Developers failing to build apartments for Australian families, leading architect claims

By
Sue Williams
November 7, 2017
Overseas, the property industry is starting to take notice of the particular needs of families in high rises. Photo: Peter Braig

Families and children are being excluded from apartment-living, or are having to suffer in grossly unsuitable units, because developers have failed to take notice of their needs, a leading international architect has claimed.

Across the world, developers continue to design, and build, apartments with Millennials, singles, childless couples, or empty-nesters in mind, completely ignoring a huge swathe of the population.

“There’s a whole market out there, keen to move into areas of greater density to take advantage of all the opportunities they offer,” David Pontarini, principal of Toronto-based Hariri Pontarini Architects, told the annual international Council on Tall Buildings and Urban Habitat (CTBUH) being held in Australia.

“Developers are ignoring families with kids as they somehow feel they should be planning for other demographics instead. But just as low-rise housing has been masterplanned with kids in mind, to include schools, community centres, child care facilities and parks, we now need to make sure we’re also building family and child-friendly vertical villages.”

In Canada and the US, the property industry is now starting to take notice of the particular needs of kids in high rises. Having found that many families were resorting to storing their strollers in the bath or outside their unit’s front door as they didn’t have space inside, they’re now creating family-friendly apartments.

These are often much larger two and three-bedroom units with lots of storage as well as common areas specifically for strollers, children’s bikes, roller skates and wheeled toys. One popular New York block is now offering a service that’s proved a huge hit with parents: valet-parking for strollers.

Pontarini has designed a multitude of award-winning mixed-use and urban high rise projects before working on the ground-breaking report for the City of Toronto, Growing Up: Planning for Children in New Vertical Communities, providing, and promoting, guidelines for the industry on how to create child-friendly density.

Kitchen and dining areas, for instance, should be large enough for families to comfortably cook, eat and socialise together.

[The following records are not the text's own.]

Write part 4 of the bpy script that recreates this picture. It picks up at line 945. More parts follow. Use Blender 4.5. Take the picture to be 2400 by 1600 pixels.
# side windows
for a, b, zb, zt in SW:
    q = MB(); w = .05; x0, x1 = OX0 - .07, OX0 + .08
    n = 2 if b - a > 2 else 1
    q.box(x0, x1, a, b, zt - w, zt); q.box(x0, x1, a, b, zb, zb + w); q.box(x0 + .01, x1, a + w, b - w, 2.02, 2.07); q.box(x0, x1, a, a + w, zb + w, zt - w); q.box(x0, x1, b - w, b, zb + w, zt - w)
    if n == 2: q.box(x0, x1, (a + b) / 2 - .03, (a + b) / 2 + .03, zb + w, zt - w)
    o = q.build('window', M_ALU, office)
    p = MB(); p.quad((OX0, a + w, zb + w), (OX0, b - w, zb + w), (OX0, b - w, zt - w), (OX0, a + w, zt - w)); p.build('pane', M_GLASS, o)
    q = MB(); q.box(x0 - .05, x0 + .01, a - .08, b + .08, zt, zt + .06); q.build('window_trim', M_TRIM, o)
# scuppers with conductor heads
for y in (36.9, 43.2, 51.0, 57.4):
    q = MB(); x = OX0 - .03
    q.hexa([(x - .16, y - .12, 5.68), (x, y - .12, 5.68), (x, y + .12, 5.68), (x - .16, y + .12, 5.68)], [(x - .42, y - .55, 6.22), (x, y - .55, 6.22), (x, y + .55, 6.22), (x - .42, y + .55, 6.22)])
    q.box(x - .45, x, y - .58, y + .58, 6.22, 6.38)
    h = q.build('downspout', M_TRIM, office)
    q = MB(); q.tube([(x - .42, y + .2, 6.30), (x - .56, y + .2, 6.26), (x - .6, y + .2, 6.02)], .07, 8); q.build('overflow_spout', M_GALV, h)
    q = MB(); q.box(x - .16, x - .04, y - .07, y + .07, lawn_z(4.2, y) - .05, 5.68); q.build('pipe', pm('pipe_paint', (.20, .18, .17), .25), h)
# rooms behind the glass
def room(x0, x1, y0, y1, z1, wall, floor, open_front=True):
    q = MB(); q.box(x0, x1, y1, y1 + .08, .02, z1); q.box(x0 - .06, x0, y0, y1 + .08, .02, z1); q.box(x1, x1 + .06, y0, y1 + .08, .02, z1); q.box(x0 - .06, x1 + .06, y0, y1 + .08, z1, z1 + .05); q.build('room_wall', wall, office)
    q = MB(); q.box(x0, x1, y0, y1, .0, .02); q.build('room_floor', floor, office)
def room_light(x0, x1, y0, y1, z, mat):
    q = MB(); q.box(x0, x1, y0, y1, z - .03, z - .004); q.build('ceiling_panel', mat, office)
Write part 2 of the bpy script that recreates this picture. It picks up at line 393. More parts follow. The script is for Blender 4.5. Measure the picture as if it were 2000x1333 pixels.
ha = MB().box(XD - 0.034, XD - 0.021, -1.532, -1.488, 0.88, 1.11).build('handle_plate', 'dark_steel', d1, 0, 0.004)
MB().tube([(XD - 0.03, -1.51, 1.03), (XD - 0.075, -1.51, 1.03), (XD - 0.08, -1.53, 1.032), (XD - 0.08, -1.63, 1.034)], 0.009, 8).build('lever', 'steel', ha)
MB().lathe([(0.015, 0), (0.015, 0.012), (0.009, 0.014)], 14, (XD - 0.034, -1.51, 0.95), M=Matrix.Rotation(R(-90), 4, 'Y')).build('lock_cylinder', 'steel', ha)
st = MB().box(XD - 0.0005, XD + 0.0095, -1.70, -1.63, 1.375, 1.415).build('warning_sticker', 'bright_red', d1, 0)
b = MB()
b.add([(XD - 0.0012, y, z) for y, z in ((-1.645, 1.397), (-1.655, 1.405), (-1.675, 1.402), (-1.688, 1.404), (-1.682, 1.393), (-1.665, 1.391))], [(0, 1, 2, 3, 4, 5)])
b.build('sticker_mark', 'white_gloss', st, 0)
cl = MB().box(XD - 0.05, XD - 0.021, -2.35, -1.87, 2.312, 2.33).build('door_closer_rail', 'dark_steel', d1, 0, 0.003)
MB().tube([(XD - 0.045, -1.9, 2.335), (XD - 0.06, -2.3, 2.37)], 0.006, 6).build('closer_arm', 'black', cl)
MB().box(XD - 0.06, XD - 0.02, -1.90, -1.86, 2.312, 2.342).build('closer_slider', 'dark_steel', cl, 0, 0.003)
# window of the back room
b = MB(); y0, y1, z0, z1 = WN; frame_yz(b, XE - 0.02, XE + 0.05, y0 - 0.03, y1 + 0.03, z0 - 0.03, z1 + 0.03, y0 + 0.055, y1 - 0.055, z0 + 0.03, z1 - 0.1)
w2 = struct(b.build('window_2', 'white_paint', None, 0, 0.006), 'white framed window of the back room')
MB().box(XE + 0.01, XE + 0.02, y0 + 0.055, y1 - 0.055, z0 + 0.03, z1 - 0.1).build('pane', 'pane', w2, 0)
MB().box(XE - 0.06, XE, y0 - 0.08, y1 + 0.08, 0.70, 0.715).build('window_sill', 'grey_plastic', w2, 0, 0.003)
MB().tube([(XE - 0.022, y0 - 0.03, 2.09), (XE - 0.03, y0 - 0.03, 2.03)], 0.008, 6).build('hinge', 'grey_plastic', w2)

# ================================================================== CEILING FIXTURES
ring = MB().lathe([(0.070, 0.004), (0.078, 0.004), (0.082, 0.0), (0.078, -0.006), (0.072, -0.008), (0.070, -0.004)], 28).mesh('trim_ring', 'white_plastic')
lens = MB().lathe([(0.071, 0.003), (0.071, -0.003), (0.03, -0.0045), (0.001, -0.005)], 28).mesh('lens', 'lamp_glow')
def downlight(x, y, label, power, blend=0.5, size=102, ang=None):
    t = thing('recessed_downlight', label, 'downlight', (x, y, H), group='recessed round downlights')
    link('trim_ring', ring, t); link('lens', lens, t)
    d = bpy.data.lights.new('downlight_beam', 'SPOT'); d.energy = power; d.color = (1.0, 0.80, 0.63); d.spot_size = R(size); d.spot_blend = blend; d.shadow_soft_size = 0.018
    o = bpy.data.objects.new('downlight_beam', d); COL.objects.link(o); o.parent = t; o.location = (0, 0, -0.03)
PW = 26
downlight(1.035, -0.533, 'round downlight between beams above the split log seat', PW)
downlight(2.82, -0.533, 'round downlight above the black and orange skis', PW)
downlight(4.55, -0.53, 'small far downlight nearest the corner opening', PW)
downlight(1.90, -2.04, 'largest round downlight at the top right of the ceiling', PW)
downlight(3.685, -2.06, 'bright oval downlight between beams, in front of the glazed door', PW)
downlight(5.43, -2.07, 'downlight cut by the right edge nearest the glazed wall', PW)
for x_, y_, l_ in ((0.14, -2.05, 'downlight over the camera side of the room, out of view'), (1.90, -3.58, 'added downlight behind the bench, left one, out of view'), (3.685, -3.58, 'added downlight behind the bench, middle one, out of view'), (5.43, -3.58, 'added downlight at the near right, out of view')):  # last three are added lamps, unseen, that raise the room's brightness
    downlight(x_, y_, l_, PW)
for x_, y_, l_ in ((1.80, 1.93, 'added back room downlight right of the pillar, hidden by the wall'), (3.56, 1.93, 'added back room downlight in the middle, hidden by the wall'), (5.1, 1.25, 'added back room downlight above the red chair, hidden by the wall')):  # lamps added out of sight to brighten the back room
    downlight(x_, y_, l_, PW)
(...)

“There are proven health and social benefits associated with eating together as a family,” says Pontarini. “Cooking with children also teaches them how to cook as well as the value of good nutrition and planning.”

At the same time, laundry rooms need to be bigger and more functional as they’re used so regularly while bedrooms should always be designed to be airy and light with a window. Children, as they grow, tend to spend more and more time in their own space; their rooms, unlike those of older people, aren’t used primarily for sleeping.

In addition, movable furniture, sliding walls and demountable partitions allow families to use space more efficiently and flexibly and adapt as the family grows bigger – or smaller. Smart design in that way makes it far cheaper to adjust their apartments than move to another.  

Lobbies and entryways into buildings should also be designed to promote lingering and casual social interaction and provide areas, with soft moveable seating, where neighbouring kids can socialise together, to create more of a sense of community. Corridors must be wider too, for extra recreation space, and common nooks near lifts can also be furnished to encourage play.

Balconies and terraces should also be designed specifically to extend the interior living spaces and provide access to the outdoors. “These are usually a child’s first experience of the ‘outdoors’, so they should be large enough to play, a safe space, and overlooked by the living areas or kitchen to help supervision,” Pontarini says.  

Additional play areas should then be scattered throughout the building, often linked by stairs to encourage kids to physically move more. One apartment building in Toronto has put a space aside to act as a craft room for children while one Seattle block’s rooftop has been converted into a children’s playground with turf grass providing a soft surface – and a green roof. Another apartment rooftop in New York has become a community garden, where children can plant vegetables and learn how to grow food.    

Outside, there should be plenty of play areas and parks too, all a safe, easy distance away. One complex in Portland has a C-shaped building framing a central open courtyard where kids can play, and their parents can watch them from above.

“There has to be a lot more thought given to making apartment buildings much more child-friendly and family-friendly,” says Pontarini.

“A lot of families live in apartments, and a lot more will in the future. We need to make sure we’re building units that meet their needs and provide quality of life.”